== Data section ==
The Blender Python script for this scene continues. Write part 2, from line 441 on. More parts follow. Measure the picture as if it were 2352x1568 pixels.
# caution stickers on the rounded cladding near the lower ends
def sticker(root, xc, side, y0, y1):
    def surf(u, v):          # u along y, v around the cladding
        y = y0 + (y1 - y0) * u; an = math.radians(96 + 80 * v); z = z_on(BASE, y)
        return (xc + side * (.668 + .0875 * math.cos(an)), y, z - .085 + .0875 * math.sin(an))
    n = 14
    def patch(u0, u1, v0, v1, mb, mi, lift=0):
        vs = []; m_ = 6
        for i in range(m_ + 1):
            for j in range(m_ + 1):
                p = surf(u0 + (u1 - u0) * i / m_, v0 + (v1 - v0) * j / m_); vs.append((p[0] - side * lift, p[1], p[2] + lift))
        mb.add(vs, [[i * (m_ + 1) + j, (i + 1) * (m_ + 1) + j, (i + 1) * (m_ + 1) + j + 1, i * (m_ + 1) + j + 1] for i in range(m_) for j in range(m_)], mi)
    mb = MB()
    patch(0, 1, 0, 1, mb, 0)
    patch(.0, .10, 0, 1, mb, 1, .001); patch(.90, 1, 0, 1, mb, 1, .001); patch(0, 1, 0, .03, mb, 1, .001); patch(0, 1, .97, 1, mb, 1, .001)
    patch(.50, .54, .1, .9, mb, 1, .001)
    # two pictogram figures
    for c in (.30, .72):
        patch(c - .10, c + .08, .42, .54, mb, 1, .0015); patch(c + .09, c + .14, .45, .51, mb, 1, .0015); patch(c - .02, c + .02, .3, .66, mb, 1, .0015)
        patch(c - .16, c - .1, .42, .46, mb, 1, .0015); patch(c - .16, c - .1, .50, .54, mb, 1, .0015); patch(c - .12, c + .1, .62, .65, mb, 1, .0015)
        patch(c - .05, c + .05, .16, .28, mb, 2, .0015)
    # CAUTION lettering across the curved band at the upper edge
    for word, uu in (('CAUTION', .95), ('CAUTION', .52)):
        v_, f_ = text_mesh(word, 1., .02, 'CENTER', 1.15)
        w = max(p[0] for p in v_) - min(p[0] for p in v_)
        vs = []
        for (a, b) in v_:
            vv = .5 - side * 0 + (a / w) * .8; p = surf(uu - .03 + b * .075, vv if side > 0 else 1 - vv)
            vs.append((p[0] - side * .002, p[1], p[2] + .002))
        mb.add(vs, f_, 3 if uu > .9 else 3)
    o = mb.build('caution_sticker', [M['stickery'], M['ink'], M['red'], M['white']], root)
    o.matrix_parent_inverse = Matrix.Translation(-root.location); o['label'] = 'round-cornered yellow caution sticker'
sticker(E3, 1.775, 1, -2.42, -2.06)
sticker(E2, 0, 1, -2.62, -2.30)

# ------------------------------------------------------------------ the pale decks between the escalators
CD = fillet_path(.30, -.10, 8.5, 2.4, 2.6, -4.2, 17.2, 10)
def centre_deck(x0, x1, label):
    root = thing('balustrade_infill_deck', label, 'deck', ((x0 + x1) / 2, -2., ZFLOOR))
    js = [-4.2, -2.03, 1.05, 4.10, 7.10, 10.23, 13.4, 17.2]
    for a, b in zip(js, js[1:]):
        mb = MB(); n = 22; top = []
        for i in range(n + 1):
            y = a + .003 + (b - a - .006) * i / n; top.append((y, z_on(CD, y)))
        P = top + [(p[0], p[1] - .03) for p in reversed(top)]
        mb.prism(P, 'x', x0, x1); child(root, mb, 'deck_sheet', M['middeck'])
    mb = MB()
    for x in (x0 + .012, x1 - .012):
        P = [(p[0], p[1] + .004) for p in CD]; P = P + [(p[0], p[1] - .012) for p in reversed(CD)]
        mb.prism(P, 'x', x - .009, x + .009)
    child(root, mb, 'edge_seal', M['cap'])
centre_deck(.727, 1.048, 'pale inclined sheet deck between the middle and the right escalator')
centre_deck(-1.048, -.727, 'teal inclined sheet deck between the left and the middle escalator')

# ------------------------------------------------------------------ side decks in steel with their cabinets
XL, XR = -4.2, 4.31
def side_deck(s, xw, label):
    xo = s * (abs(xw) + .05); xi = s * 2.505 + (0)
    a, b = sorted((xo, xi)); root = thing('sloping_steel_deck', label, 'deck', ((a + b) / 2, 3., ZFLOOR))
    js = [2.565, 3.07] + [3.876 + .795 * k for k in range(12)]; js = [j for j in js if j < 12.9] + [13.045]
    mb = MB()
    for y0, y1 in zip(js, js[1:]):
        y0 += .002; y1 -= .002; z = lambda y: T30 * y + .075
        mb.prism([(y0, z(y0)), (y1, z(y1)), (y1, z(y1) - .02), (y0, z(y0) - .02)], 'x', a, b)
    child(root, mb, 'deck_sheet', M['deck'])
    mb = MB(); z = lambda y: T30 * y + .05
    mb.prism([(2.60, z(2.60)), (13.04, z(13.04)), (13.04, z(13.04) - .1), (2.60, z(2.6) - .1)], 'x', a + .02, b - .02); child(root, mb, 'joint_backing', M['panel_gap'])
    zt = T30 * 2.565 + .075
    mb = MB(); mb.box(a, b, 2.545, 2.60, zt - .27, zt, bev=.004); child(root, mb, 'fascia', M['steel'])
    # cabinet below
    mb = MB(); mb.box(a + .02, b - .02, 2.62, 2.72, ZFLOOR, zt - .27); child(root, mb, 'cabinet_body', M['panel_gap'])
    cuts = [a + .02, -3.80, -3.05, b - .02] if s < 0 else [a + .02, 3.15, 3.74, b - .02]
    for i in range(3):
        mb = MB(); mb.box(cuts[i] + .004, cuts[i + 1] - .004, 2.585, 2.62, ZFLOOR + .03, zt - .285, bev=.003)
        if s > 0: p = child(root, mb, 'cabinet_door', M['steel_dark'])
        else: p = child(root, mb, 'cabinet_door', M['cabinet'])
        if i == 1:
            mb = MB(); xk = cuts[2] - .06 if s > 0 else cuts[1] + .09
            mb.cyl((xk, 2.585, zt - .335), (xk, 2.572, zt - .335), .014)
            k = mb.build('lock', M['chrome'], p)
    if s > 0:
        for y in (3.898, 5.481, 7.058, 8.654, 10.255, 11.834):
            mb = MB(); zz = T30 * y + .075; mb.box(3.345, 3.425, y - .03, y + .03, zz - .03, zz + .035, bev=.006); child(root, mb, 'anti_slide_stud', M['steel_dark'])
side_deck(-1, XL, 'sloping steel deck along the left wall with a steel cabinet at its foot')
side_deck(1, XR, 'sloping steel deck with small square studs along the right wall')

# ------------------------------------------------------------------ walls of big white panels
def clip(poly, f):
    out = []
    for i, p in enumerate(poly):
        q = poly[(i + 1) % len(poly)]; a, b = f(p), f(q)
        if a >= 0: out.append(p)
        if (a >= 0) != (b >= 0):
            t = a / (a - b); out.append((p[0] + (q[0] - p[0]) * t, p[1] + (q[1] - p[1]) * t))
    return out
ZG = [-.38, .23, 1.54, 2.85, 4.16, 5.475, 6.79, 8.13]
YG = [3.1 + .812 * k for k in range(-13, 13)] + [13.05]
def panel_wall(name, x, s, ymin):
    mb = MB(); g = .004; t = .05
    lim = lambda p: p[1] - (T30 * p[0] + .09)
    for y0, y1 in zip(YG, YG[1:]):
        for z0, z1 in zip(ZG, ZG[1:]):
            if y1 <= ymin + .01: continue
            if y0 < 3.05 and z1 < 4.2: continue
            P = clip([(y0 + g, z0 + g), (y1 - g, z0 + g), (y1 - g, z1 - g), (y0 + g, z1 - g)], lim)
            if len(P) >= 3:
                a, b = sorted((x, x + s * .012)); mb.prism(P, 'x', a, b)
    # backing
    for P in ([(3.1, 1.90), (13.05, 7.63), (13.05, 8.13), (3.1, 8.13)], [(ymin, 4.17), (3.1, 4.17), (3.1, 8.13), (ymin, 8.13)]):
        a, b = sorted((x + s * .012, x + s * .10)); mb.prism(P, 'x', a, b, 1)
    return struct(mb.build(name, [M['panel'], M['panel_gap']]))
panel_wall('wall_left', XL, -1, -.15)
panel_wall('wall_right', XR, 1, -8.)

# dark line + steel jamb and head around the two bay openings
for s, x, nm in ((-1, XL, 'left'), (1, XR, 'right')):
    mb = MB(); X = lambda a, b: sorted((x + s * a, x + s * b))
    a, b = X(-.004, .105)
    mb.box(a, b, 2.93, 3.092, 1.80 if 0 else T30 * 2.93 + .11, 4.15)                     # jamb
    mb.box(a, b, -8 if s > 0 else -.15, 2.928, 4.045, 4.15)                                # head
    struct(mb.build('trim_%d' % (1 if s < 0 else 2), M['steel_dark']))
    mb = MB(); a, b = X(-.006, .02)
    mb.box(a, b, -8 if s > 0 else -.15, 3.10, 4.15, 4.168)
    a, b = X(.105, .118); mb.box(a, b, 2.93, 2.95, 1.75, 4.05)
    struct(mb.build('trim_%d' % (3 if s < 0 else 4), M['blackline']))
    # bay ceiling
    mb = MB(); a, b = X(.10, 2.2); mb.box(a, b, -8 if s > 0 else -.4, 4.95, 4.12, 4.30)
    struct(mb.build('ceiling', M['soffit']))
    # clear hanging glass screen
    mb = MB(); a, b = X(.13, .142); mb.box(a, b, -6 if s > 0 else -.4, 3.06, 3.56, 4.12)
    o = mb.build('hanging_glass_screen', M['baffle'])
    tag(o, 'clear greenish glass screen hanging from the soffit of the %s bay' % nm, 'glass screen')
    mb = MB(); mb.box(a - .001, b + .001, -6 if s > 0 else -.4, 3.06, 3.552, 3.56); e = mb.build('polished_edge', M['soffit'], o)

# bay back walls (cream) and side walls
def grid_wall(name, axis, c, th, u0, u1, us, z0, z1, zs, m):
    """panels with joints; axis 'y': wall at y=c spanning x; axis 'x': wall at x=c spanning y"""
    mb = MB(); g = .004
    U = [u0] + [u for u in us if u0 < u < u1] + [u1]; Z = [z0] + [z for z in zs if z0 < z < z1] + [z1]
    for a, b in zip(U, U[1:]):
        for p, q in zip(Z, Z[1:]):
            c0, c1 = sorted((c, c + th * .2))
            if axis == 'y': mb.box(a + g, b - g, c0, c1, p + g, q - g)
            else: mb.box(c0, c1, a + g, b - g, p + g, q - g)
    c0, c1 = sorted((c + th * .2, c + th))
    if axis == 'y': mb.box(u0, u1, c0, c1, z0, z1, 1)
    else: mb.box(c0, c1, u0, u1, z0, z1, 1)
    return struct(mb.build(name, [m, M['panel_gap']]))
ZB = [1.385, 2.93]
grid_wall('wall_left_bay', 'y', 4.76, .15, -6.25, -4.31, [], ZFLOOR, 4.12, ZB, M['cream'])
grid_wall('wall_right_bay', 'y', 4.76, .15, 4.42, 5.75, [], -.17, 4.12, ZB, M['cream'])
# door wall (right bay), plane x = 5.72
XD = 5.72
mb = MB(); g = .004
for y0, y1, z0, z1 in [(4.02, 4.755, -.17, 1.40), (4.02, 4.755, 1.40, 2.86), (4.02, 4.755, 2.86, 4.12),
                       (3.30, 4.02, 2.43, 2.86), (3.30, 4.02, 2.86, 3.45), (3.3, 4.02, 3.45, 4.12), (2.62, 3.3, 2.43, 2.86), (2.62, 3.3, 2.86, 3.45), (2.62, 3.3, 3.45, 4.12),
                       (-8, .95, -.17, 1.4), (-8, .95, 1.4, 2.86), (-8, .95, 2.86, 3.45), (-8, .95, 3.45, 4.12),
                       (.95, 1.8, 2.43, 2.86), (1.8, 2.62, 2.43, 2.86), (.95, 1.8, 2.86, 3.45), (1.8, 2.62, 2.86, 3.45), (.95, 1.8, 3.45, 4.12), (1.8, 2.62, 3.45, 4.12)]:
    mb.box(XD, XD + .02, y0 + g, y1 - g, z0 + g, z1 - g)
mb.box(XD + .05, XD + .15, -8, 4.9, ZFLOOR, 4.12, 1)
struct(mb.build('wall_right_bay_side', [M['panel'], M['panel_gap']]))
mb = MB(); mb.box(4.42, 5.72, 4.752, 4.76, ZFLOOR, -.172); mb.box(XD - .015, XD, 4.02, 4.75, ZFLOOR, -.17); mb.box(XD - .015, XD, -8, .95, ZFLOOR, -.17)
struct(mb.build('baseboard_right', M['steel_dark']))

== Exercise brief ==
Pick out the lines above containing the word "from", then copy them.

== Response to this exercise ==
The Blender Python script for this scene continues. Write part 2, from line 441 on. More parts follow. Measure the picture as if it were 2352x1568 pixels.
    tag(o, 'clear greenish glass screen hanging from the soffit of the %s bay' % nm, 'glass screen')